IS / NBC riser + tread limits
- Riser R ≤ 190 mm for residential (NBC 2016 Part 4 / IS practice); 150 mm typical for public buildings.
- Tread / going T ≥ 250 mm (excluding nosing); 300 mm for public stairs.
- Comfort rule: 2R + T = 550–650 mm (ideal ≈ 600). The tool flags values outside this band.
- All risers + treads equal in a flight — unequal steps are a trip hazard and a code non-conformance.
- Minimum flight width ≥ 900 mm residential, ≥ 1000–1500 mm for institutional / assembly egress per NBC 2016 Part 4.
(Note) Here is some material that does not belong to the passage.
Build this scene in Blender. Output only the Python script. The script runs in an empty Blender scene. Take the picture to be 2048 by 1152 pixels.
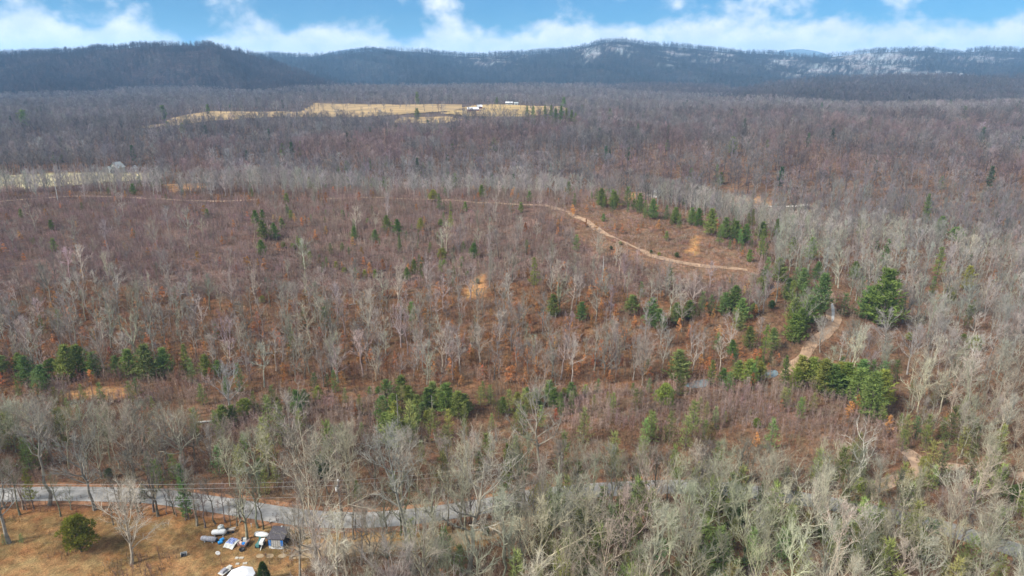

Design steps (what the generator does)
- Effective span per IS 456 Cl. 33.1 — for a stair spanning longitudinally between landings, span = going + landing width(s) (or c/c of supporting beams when built into beams).
- Loads — self weight of inclined waist + steps + finishes (dead) plus the imposed load from IS 875 Part 2 (3 kN/m² residential, 5 kN/m² public); factored 1.5 (DL + LL) per limit state.
- Bending moment — treated as a simply supported one-way slab strip: M = w·L²/8 per metre width.
- Steel — A_st = M / (0.87 f_y · z), provided as main bars along the span on the waist tension face; distribution steel transverse per Cl. 33.3.
- Deflection — waist depth checked against the IS 456 Cl. 23.2 span/depth basic ratio (≈ span / 20 first cut for simply supported).
- Detailing — anchorage L_d (≈ 47 Ø for Fe 500 / M25) into supporting beams, bent bars over the landing, and torsion / distribution steel at the landing junction.
Common mistakes
- Riser > 190 mm — over-steep stair, code non-conformance and a real fall risk; designers shrink the going to fit a short stair hall and let the riser creep up.
- Ignoring landing load distribution (Cl. 33.2) — when a landing spans transversely (built into side walls) only part of its UDL acts on the flight; using the full landing load on the waist over-designs steel, while the reverse mistake under-designs the landing.
- Waist too thin — chosen for steel economy but fails the deflection (span/depth) check; long-term sag and plaster cracking. Keep waist ≈ span / 20 minimum.
- No torsion / distribution steel at the landing — the re-entrant landing-to-flight junction concentrates stress; missing transverse steel causes diagonal cracking at the kink.
- Wrong effective span — using clear going only when the stair is actually built into the wall (span = going + half landing each side) or vice-versa; IS 456 Cl. 33.1 gives the exact rule for each support condition.
- Inadequate anchorage — main bars stopped at the support face instead of developing the full L_d into the supporting beam; bars pull out and the waist hinges at the support.
- Insufficient cover — stairs are an internal element (15–20 mm), but exposed external stairs need 25–30 mm per IS 456 Cl. 26.4 / Table 16; under-cover leads to early corrosion of the closely-spaced waist steel.